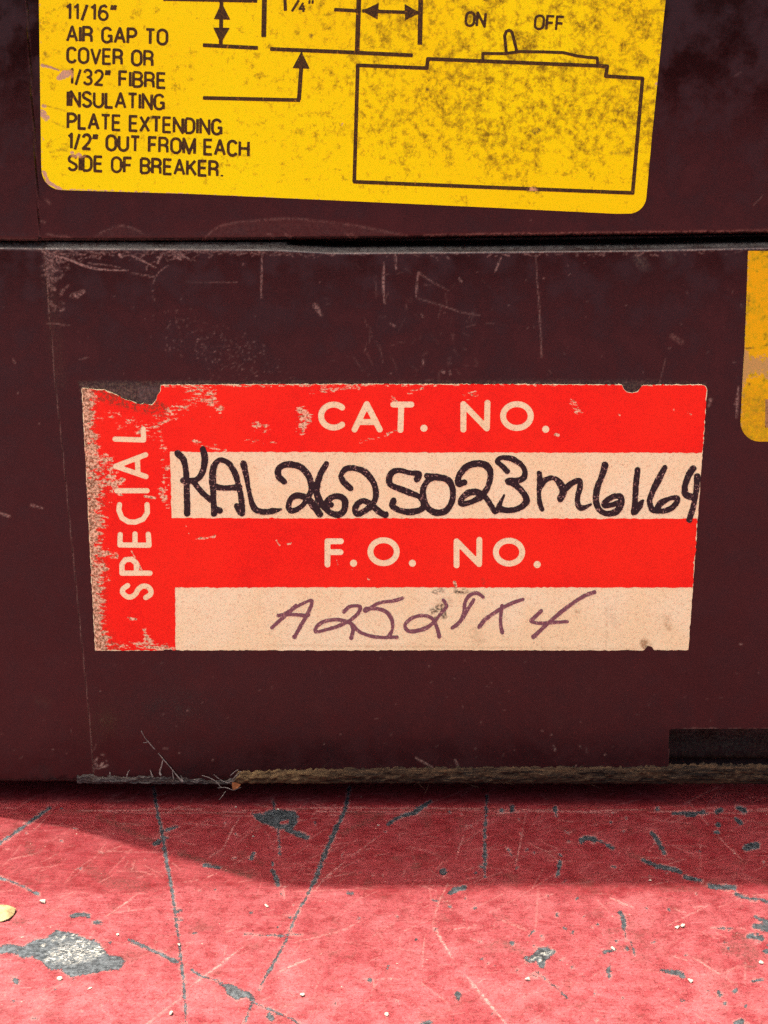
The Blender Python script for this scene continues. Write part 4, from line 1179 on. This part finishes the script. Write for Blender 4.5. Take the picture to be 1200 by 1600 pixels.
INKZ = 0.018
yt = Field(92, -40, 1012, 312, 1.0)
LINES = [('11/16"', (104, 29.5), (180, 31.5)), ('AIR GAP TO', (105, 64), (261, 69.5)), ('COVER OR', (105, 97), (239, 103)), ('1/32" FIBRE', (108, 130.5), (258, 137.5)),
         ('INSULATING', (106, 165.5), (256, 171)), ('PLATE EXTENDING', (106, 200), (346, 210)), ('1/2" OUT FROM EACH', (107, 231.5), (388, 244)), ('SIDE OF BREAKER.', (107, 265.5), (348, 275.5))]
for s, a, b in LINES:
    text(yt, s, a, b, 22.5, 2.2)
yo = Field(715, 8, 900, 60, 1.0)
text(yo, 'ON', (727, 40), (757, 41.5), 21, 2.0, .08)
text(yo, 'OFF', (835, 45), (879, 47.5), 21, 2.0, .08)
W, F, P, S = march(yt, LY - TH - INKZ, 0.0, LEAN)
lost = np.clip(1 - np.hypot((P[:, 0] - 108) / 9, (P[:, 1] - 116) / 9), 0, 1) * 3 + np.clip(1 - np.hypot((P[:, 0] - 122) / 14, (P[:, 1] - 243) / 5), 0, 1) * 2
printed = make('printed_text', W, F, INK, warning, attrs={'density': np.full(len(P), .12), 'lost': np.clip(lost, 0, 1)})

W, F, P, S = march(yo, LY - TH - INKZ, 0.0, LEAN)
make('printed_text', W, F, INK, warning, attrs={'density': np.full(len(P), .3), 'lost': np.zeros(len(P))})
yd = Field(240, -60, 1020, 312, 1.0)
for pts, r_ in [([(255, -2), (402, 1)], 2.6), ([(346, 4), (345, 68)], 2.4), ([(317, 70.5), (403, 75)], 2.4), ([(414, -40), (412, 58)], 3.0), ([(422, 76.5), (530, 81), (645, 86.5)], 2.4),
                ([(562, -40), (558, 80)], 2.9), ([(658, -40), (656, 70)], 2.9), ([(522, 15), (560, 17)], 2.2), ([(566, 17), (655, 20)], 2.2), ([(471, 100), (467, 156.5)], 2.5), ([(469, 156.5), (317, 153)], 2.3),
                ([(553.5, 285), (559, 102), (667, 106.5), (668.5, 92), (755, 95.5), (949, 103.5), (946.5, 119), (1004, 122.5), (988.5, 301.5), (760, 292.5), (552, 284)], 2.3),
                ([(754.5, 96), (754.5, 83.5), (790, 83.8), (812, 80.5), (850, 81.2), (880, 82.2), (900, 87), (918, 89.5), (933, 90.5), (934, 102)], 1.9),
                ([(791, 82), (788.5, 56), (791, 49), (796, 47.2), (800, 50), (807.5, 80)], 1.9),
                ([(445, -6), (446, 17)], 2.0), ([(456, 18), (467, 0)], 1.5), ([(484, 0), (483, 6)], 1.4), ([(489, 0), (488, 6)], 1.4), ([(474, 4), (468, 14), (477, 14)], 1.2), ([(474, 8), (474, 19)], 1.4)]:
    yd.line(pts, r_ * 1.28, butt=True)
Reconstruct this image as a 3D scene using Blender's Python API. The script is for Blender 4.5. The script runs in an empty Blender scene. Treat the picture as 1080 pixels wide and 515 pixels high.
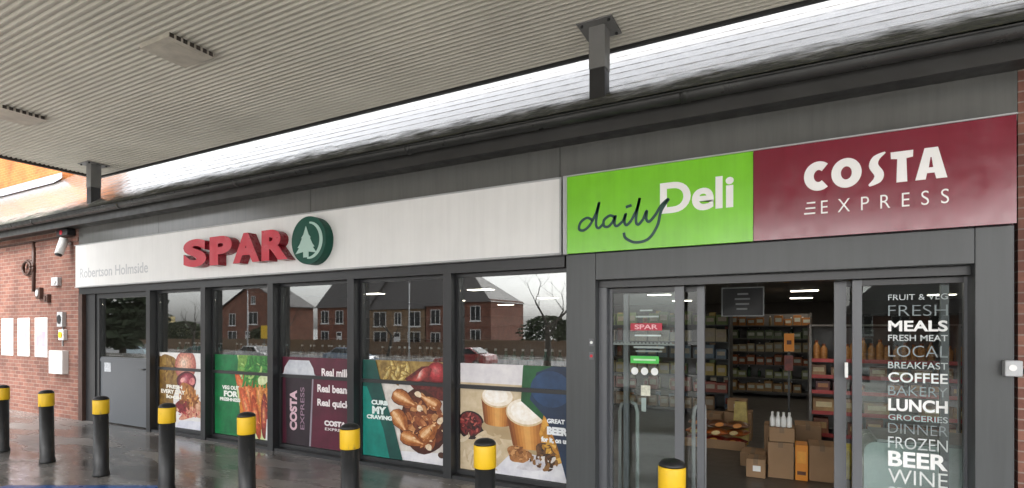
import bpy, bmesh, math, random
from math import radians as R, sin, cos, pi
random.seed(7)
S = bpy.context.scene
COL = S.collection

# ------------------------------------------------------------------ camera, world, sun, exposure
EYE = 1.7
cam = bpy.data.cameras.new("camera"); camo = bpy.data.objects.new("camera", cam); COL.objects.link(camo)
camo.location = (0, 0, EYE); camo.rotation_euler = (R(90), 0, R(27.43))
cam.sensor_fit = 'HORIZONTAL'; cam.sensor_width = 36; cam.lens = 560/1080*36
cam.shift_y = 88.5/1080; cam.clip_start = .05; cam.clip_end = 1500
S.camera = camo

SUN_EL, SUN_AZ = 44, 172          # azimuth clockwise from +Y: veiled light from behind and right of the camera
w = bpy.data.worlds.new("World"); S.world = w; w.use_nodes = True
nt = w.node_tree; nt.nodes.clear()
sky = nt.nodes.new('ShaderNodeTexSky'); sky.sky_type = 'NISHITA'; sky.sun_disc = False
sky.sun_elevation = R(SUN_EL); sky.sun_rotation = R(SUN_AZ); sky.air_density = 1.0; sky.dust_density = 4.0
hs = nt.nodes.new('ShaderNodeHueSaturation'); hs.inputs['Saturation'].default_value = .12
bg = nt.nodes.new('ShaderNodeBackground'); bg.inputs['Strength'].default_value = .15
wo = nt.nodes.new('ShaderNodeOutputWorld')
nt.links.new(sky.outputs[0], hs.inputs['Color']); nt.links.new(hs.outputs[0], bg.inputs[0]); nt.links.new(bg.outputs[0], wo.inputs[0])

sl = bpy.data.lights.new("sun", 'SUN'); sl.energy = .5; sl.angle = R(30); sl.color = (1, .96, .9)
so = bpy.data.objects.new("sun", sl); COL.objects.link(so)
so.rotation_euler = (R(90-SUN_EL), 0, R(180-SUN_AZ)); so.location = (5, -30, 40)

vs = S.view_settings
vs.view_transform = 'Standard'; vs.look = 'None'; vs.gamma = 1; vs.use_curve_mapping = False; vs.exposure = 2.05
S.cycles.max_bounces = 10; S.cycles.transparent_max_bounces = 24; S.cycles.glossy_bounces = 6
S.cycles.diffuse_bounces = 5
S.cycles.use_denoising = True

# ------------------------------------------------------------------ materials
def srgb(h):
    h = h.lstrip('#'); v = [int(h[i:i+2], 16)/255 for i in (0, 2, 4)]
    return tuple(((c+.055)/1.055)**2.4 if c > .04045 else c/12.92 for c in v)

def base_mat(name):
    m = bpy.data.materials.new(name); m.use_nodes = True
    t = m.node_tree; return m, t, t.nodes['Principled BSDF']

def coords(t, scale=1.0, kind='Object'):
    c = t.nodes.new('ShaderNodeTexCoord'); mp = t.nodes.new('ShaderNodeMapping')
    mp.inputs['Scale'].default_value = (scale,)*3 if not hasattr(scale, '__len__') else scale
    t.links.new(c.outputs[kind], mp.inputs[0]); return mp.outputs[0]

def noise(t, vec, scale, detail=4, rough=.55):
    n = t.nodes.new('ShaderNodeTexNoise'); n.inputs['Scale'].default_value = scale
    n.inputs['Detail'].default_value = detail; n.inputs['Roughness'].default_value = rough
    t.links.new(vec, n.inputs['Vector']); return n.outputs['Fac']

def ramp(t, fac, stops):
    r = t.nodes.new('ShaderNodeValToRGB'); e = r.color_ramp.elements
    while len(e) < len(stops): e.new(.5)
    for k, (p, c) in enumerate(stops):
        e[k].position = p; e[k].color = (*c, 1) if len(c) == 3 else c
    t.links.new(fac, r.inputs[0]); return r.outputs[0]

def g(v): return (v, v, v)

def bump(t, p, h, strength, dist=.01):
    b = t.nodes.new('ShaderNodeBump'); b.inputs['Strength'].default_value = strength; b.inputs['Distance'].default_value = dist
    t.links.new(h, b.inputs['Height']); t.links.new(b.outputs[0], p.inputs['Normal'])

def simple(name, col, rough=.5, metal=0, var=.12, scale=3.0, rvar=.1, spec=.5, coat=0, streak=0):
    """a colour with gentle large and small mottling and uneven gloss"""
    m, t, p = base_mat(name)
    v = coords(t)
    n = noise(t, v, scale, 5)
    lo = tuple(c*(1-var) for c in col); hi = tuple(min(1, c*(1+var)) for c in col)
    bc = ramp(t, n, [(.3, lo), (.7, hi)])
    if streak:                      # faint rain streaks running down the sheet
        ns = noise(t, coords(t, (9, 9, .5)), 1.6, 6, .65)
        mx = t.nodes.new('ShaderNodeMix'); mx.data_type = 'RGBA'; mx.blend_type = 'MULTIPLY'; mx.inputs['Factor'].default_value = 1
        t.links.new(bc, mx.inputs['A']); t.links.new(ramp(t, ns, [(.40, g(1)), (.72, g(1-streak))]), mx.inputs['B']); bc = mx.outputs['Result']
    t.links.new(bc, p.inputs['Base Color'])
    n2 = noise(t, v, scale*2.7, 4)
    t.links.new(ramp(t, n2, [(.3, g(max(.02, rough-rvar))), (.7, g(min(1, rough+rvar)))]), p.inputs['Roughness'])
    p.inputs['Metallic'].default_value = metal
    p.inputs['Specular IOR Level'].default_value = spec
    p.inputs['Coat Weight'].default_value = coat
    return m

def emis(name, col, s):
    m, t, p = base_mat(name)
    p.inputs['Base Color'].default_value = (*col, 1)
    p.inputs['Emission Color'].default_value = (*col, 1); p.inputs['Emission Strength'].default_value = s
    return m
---
DIRECTIONS FOR THIS TASK: In the listing above, find the lines holding the word "script" and copy them.

EXERCISE ANSWER:
The Blender Python script for this scene continues. Write part 4, from line 1179 on. This part finishes the script. Write for Blender 4.5. Take the picture to be 1200 by 1600 pixels.
Reconstruct this image as a 3D scene using Blender's Python API. The script is for Blender 4.5. The script runs in an empty Blender scene. Treat the picture as 1080 pixels wide and 515 pixels high.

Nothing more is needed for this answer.